** BEGIN **

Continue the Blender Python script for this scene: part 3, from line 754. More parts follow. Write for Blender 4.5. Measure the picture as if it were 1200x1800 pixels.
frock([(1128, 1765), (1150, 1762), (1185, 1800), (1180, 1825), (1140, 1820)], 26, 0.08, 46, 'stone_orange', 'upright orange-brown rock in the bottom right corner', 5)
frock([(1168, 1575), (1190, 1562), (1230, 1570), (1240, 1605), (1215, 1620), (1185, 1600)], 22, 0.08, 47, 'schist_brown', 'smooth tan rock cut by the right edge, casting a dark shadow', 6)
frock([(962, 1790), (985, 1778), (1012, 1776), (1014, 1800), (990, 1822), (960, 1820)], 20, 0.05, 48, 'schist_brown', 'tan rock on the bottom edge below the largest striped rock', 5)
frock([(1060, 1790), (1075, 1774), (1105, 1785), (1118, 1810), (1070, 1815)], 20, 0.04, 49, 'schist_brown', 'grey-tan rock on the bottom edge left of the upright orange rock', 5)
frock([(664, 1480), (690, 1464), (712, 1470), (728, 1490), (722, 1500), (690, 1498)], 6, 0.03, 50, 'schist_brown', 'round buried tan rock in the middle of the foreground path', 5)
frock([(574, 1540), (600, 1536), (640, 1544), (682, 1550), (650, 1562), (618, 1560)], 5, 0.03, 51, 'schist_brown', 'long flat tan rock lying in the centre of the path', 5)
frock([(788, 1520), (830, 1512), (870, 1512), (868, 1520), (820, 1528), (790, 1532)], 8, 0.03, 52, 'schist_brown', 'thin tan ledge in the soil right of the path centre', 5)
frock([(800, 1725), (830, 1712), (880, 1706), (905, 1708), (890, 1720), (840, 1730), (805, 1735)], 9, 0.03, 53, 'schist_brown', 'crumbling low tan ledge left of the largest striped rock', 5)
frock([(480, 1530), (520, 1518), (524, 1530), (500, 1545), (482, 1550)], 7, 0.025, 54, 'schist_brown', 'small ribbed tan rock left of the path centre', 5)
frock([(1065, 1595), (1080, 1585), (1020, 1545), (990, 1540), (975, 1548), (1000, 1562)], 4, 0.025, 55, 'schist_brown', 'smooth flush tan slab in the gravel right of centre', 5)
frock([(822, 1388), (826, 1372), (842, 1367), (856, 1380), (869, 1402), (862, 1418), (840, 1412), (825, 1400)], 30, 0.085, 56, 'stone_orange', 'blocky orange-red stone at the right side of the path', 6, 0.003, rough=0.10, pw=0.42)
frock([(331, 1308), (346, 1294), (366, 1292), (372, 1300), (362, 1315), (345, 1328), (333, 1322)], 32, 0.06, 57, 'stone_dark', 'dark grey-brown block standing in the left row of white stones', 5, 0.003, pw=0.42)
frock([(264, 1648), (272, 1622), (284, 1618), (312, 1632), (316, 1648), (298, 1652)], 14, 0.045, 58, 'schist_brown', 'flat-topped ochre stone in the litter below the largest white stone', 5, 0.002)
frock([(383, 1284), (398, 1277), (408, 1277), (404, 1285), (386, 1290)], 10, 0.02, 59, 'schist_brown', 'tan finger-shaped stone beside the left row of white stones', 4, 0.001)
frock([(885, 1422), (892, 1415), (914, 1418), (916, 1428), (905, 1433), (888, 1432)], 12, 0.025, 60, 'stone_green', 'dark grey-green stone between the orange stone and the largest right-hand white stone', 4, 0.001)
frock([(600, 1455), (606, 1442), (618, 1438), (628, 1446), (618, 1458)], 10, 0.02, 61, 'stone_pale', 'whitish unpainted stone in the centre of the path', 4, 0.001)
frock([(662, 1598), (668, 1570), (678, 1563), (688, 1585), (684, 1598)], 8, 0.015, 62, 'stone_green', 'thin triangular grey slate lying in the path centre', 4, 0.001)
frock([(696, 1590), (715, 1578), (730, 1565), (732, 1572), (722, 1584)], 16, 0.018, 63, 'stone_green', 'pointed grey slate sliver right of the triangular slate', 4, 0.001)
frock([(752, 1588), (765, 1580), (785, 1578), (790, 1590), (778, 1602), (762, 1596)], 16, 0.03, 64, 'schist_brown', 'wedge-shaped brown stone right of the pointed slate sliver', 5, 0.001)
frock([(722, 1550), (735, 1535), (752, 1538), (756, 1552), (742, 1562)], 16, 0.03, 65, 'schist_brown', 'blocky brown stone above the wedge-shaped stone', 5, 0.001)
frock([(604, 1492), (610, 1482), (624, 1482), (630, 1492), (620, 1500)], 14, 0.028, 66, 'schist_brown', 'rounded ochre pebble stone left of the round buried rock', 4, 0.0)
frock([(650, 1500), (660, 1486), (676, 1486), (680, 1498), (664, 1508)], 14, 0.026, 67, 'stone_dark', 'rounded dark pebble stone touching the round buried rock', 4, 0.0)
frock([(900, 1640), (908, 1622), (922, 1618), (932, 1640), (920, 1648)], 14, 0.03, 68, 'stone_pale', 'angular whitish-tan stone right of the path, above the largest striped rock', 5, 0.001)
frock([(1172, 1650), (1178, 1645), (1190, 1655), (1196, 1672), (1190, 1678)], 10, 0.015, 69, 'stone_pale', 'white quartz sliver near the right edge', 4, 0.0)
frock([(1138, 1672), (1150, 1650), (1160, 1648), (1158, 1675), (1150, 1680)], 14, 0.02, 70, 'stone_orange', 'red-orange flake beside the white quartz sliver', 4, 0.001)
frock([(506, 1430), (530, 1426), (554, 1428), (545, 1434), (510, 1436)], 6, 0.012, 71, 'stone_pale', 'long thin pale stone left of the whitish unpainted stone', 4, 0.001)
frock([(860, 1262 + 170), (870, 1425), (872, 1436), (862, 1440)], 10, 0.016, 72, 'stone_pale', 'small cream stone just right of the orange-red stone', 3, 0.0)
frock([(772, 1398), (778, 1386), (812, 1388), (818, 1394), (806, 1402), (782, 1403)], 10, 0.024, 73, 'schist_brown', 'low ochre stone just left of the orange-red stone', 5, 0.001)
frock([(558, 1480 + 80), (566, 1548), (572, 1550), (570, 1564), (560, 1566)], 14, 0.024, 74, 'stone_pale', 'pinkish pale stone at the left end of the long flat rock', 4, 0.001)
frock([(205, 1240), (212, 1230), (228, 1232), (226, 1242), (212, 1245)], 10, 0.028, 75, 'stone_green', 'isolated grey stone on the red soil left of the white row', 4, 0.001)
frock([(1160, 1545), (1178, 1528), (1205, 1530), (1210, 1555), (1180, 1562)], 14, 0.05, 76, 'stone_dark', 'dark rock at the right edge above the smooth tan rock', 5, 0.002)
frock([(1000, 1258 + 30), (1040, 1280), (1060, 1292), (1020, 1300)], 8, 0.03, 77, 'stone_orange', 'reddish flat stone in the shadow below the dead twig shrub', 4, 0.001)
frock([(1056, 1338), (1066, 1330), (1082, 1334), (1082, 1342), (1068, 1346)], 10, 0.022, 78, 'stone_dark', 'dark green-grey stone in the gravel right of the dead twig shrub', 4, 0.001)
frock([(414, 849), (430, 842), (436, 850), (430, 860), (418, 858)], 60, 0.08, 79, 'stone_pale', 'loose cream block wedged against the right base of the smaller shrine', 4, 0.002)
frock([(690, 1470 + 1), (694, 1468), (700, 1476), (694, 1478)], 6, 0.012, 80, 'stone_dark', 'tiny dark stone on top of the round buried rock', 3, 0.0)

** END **

— Aim of the task —
Extract, word for word, each line of the listing above.

— Finished exercise —
Continue the Blender Python script for this scene: part 3, from line 754. More parts follow. Write for Blender 4.5. Measure the picture as if it were 1200x1800 pixels.
frock([(1128, 1765), (1150, 1762), (1185, 1800), (1180, 1825), (1140, 1820)], 26, 0.08, 46, 'stone_orange', 'upright orange-brown rock in the bottom right corner', 5)
frock([(1168, 1575), (1190, 1562), (1230, 1570), (1240, 1605), (1215, 1620), (1185, 1600)], 22, 0.08, 47, 'schist_brown', 'smooth tan rock cut by the right edge, casting a dark shadow', 6)
frock([(962, 1790), (985, 1778), (1012, 1776), (1014, 1800), (990, 1822), (960, 1820)], 20, 0.05, 48, 'schist_brown', 'tan rock on the bottom edge below the largest striped rock', 5)
frock([(1060, 1790), (1075, 1774), (1105, 1785), (1118, 1810), (1070, 1815)], 20, 0.04, 49, 'schist_brown', 'grey-tan rock on the bottom edge left of the upright orange rock', 5)
frock([(664, 1480), (690, 1464), (712, 1470), (728, 1490), (722, 1500), (690, 1498)], 6, 0.03, 50, 'schist_brown', 'round buried tan rock in the middle of the foreground path', 5)
frock([(574, 1540), (600, 1536), (640, 1544), (682, 1550), (650, 1562), (618, 1560)], 5, 0.03, 51, 'schist_brown', 'long flat tan rock lying in the centre of the path', 5)
frock([(788, 1520), (830, 1512), (870, 1512), (868, 1520), (820, 1528), (790, 1532)], 8, 0.03, 52, 'schist_brown', 'thin tan ledge in the soil right of the path centre', 5)
frock([(800, 1725), (830, 1712), (880, 1706), (905, 1708), (890, 1720), (840, 1730), (805, 1735)], 9, 0.03, 53, 'schist_brown', 'crumbling low tan ledge left of the largest striped rock', 5)
frock([(480, 1530), (520, 1518), (524, 1530), (500, 1545), (482, 1550)], 7, 0.025, 54, 'schist_brown', 'small ribbed tan rock left of the path centre', 5)
frock([(1065, 1595), (1080, 1585), (1020, 1545), (990, 1540), (975, 1548), (1000, 1562)], 4, 0.025, 55, 'schist_brown', 'smooth flush tan slab in the gravel right of centre', 5)
frock([(822, 1388), (826, 1372), (842, 1367), (856, 1380), (869, 1402), (862, 1418), (840, 1412), (825, 1400)], 30, 0.085, 56, 'stone_orange', 'blocky orange-red stone at the right side of the path', 6, 0.003, rough=0.10, pw=0.42)
frock([(331, 1308), (346, 1294), (366, 1292), (372, 1300), (362, 1315), (345, 1328), (333, 1322)], 32, 0.06, 57, 'stone_dark', 'dark grey-brown block standing in the left row of white stones', 5, 0.003, pw=0.42)
frock([(264, 1648), (272, 1622), (284, 1618), (312, 1632), (316, 1648), (298, 1652)], 14, 0.045, 58, 'schist_brown', 'flat-topped ochre stone in the litter below the largest white stone', 5, 0.002)
frock([(383, 1284), (398, 1277), (408, 1277), (404, 1285), (386, 1290)], 10, 0.02, 59, 'schist_brown', 'tan finger-shaped stone beside the left row of white stones', 4, 0.001)
frock([(885, 1422), (892, 1415), (914, 1418), (916, 1428), (905, 1433), (888, 1432)], 12, 0.025, 60, 'stone_green', 'dark grey-green stone between the orange stone and the largest right-hand white stone', 4, 0.001)
frock([(600, 1455), (606, 1442), (618, 1438), (628, 1446), (618, 1458)], 10, 0.02, 61, 'stone_pale', 'whitish unpainted stone in the centre of the path', 4, 0.001)
frock([(662, 1598), (668, 1570), (678, 1563), (688, 1585), (684, 1598)], 8, 0.015, 62, 'stone_green', 'thin triangular grey slate lying in the path centre', 4, 0.001)
frock([(696, 1590), (715, 1578), (730, 1565), (732, 1572), (722, 1584)], 16, 0.018, 63, 'stone_green', 'pointed grey slate sliver right of the triangular slate', 4, 0.001)
frock([(752, 1588), (765, 1580), (785, 1578), (790, 1590), (778, 1602), (762, 1596)], 16, 0.03, 64, 'schist_brown', 'wedge-shaped brown stone right of the pointed slate sliver', 5, 0.001)
frock([(722, 1550), (735, 1535), (752, 1538), (756, 1552), (742, 1562)], 16, 0.03, 65, 'schist_brown', 'blocky brown stone above the wedge-shaped stone', 5, 0.001)
frock([(604, 1492), (610, 1482), (624, 1482), (630, 1492), (620, 1500)], 14, 0.028, 66, 'schist_brown', 'rounded ochre pebble stone left of the round buried rock', 4, 0.0)
frock([(650, 1500), (660, 1486), (676, 1486), (680, 1498), (664, 1508)], 14, 0.026, 67, 'stone_dark', 'rounded dark pebble stone touching the round buried rock', 4, 0.0)
frock([(900, 1640), (908, 1622), (922, 1618), (932, 1640), (920, 1648)], 14, 0.03, 68, 'stone_pale', 'angular whitish-tan stone right of the path, above the largest striped rock', 5, 0.001)
frock([(1172, 1650), (1178, 1645), (1190, 1655), (1196, 1672), (1190, 1678)], 10, 0.015, 69, 'stone_pale', 'white quartz sliver near the right edge', 4, 0.0)
frock([(1138, 1672), (1150, 1650), (1160, 1648), (1158, 1675), (1150, 1680)], 14, 0.02, 70, 'stone_orange', 'red-orange flake beside the white quartz sliver', 4, 0.001)
frock([(506, 1430), (530, 1426), (554, 1428), (545, 1434), (510, 1436)], 6, 0.012, 71, 'stone_pale', 'long thin pale stone left of the whitish unpainted stone', 4, 0.001)
frock([(860, 1262 + 170), (870, 1425), (872, 1436), (862, 1440)], 10, 0.016, 72, 'stone_pale', 'small cream stone just right of the orange-red stone', 3, 0.0)
frock([(772, 1398), (778, 1386), (812, 1388), (818, 1394), (806, 1402), (782, 1403)], 10, 0.024, 73, 'schist_brown', 'low ochre stone just left of the orange-red stone', 5, 0.001)
frock([(558, 1480 + 80), (566, 1548), (572, 1550), (570, 1564), (560, 1566)], 14, 0.024, 74, 'stone_pale', 'pinkish pale stone at the left end of the long flat rock', 4, 0.001)
frock([(205, 1240), (212, 1230), (228, 1232), (226, 1242), (212, 1245)], 10, 0.028, 75, 'stone_green', 'isolated grey stone on the red soil left of the white row', 4, 0.001)
frock([(1160, 1545), (1178, 1528), (1205, 1530), (1210, 1555), (1180, 1562)], 14, 0.05, 76, 'stone_dark', 'dark rock at the right edge above the smooth tan rock', 5, 0.002)
frock([(1000, 1258 + 30), (1040, 1280), (1060, 1292), (1020, 1300)], 8, 0.03, 77, 'stone_orange', 'reddish flat stone in the shadow below the dead twig shrub', 4, 0.001)
frock([(1056, 1338), (1066, 1330), (1082, 1334), (1082, 1342), (1068, 1346)], 10, 0.022, 78, 'stone_dark', 'dark green-grey stone in the gravel right of the dead twig shrub', 4, 0.001)
frock([(414, 849), (430, 842), (436, 850), (430, 860), (418, 858)], 60, 0.08, 79, 'stone_pale', 'loose cream block wedged against the right base of the smaller shrine', 4, 0.002)
frock([(690, 1470 + 1), (694, 1468), (700, 1476), (694, 1478)], 6, 0.012, 80, 'stone_dark', 'tiny dark stone on top of the round buried rock', 3, 0.0)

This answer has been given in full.